Task » Give the listing below again in full, exactly as written.

Collected data »
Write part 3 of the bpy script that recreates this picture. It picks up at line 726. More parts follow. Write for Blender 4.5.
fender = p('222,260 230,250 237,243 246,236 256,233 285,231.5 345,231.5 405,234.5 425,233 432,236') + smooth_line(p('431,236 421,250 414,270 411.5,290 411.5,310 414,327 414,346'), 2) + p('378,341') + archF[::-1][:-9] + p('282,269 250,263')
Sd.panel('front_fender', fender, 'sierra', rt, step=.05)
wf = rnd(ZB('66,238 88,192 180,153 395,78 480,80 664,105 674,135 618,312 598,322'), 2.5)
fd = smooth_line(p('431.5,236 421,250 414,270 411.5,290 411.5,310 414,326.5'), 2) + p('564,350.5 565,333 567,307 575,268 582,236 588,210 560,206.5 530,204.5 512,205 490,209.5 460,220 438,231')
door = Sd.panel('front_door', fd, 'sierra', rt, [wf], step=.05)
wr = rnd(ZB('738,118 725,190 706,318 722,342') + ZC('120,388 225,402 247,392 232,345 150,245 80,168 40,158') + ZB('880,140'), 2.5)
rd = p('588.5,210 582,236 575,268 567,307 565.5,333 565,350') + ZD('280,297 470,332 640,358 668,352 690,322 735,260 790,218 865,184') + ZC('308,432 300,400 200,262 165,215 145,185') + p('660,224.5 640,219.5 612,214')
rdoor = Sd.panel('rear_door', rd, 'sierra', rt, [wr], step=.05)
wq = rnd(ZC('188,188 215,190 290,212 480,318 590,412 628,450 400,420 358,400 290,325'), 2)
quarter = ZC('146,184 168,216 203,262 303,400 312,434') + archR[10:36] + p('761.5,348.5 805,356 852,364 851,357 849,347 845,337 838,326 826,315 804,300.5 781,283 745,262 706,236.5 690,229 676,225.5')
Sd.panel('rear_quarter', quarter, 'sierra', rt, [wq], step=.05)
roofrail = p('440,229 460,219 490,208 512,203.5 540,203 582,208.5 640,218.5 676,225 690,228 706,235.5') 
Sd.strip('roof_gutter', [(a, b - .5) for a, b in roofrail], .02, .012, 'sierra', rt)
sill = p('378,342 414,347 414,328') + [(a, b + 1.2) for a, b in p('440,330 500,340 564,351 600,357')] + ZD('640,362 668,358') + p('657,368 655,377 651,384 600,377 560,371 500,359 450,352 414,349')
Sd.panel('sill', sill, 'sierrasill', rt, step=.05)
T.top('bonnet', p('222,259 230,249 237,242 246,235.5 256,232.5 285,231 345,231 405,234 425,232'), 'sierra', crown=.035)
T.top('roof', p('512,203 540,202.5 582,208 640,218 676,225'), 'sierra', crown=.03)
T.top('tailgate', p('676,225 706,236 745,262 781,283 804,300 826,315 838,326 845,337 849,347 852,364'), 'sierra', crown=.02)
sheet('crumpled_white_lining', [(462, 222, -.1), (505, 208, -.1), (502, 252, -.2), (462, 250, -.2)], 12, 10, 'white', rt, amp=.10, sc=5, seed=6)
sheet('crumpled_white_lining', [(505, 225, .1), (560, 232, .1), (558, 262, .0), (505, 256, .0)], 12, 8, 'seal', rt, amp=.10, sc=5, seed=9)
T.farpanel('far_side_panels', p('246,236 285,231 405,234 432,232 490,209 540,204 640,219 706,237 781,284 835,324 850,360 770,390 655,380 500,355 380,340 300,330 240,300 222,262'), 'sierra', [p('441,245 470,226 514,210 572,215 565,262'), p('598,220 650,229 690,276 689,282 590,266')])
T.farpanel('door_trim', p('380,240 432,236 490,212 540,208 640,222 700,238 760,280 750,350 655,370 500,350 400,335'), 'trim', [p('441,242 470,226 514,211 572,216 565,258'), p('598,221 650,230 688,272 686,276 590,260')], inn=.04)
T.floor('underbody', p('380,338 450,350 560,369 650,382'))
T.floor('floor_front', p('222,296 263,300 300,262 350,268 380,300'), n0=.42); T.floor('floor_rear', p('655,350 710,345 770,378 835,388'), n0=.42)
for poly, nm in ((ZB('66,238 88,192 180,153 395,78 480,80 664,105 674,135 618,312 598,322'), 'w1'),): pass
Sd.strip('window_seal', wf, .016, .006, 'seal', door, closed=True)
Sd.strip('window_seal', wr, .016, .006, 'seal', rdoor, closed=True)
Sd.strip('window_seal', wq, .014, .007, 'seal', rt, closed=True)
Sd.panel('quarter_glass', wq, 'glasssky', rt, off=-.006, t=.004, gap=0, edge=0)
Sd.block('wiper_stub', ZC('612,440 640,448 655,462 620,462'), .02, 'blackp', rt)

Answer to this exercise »
Write part 3 of the bpy script that recreates this picture. It picks up at line 726. More parts follow. Write for Blender 4.5.
fender = p('222,260 230,250 237,243 246,236 256,233 285,231.5 345,231.5 405,234.5 425,233 432,236') + smooth_line(p('431,236 421,250 414,270 411.5,290 411.5,310 414,327 414,346'), 2) + p('378,341') + archF[::-1][:-9] + p('282,269 250,263')
Sd.panel('front_fender', fender, 'sierra', rt, step=.05)
wf = rnd(ZB('66,238 88,192 180,153 395,78 480,80 664,105 674,135 618,312 598,322'), 2.5)
fd = smooth_line(p('431.5,236 421,250 414,270 411.5,290 411.5,310 414,326.5'), 2) + p('564,350.5 565,333 567,307 575,268 582,236 588,210 560,206.5 530,204.5 512,205 490,209.5 460,220 438,231')
door = Sd.panel('front_door', fd, 'sierra', rt, [wf], step=.05)
wr = rnd(ZB('738,118 725,190 706,318 722,342') + ZC('120,388 225,402 247,392 232,345 150,245 80,168 40,158') + ZB('880,140'), 2.5)
rd = p('588.5,210 582,236 575,268 567,307 565.5,333 565,350') + ZD('280,297 470,332 640,358 668,352 690,322 735,260 790,218 865,184') + ZC('308,432 300,400 200,262 165,215 145,185') + p('660,224.5 640,219.5 612,214')
rdoor = Sd.panel('rear_door', rd, 'sierra', rt, [wr], step=.05)
wq = rnd(ZC('188,188 215,190 290,212 480,318 590,412 628,450 400,420 358,400 290,325'), 2)
quarter = ZC('146,184 168,216 203,262 303,400 312,434') + archR[10:36] + p('761.5,348.5 805,356 852,364 851,357 849,347 845,337 838,326 826,315 804,300.5 781,283 745,262 706,236.5 690,229 676,225.5')
Sd.panel('rear_quarter', quarter, 'sierra', rt, [wq], step=.05)
roofrail = p('440,229 460,219 490,208 512,203.5 540,203 582,208.5 640,218.5 676,225 690,228 706,235.5') 
Sd.strip('roof_gutter', [(a, b - .5) for a, b in roofrail], .02, .012, 'sierra', rt)
sill = p('378,342 414,347 414,328') + [(a, b + 1.2) for a, b in p('440,330 500,340 564,351 600,357')] + ZD('640,362 668,358') + p('657,368 655,377 651,384 600,377 560,371 500,359 450,352 414,349')
Sd.panel('sill', sill, 'sierrasill', rt, step=.05)
T.top('bonnet', p('222,259 230,249 237,242 246,235.5 256,232.5 285,231 345,231 405,234 425,232'), 'sierra', crown=.035)
T.top('roof', p('512,203 540,202.5 582,208 640,218 676,225'), 'sierra', crown=.03)
T.top('tailgate', p('676,225 706,236 745,262 781,283 804,300 826,315 838,326 845,337 849,347 852,364'), 'sierra', crown=.02)
sheet('crumpled_white_lining', [(462, 222, -.1), (505, 208, -.1), (502, 252, -.2), (462, 250, -.2)], 12, 10, 'white', rt, amp=.10, sc=5, seed=6)
sheet('crumpled_white_lining', [(505, 225, .1), (560, 232, .1), (558, 262, .0), (505, 256, .0)], 12, 8, 'seal', rt, amp=.10, sc=5, seed=9)
T.farpanel('far_side_panels', p('246,236 285,231 405,234 432,232 490,209 540,204 640,219 706,237 781,284 835,324 850,360 770,390 655,380 500,355 380,340 300,330 240,300 222,262'), 'sierra', [p('441,245 470,226 514,210 572,215 565,262'), p('598,220 650,229 690,276 689,282 590,266')])
T.farpanel('door_trim', p('380,240 432,236 490,212 540,208 640,222 700,238 760,280 750,350 655,370 500,350 400,335'), 'trim', [p('441,242 470,226 514,211 572,216 565,258'), p('598,221 650,230 688,272 686,276 590,260')], inn=.04)
T.floor('underbody', p('380,338 450,350 560,369 650,382'))
T.floor('floor_front', p('222,296 263,300 300,262 350,268 380,300'), n0=.42); T.floor('floor_rear', p('655,350 710,345 770,378 835,388'), n0=.42)
for poly, nm in ((ZB('66,238 88,192 180,153 395,78 480,80 664,105 674,135 618,312 598,322'), 'w1'),): pass
Sd.strip('window_seal', wf, .016, .006, 'seal', door, closed=True)
Sd.strip('window_seal', wr, .016, .006, 'seal', rdoor, closed=True)
Sd.strip('window_seal', wq, .014, .007, 'seal', rt, closed=True)
Sd.panel('quarter_glass', wq, 'glasssky', rt, off=-.006, t=.004, gap=0, edge=0)
Sd.block('wiper_stub', ZC('612,440 640,448 655,462 620,462'), .02, 'blackp', rt)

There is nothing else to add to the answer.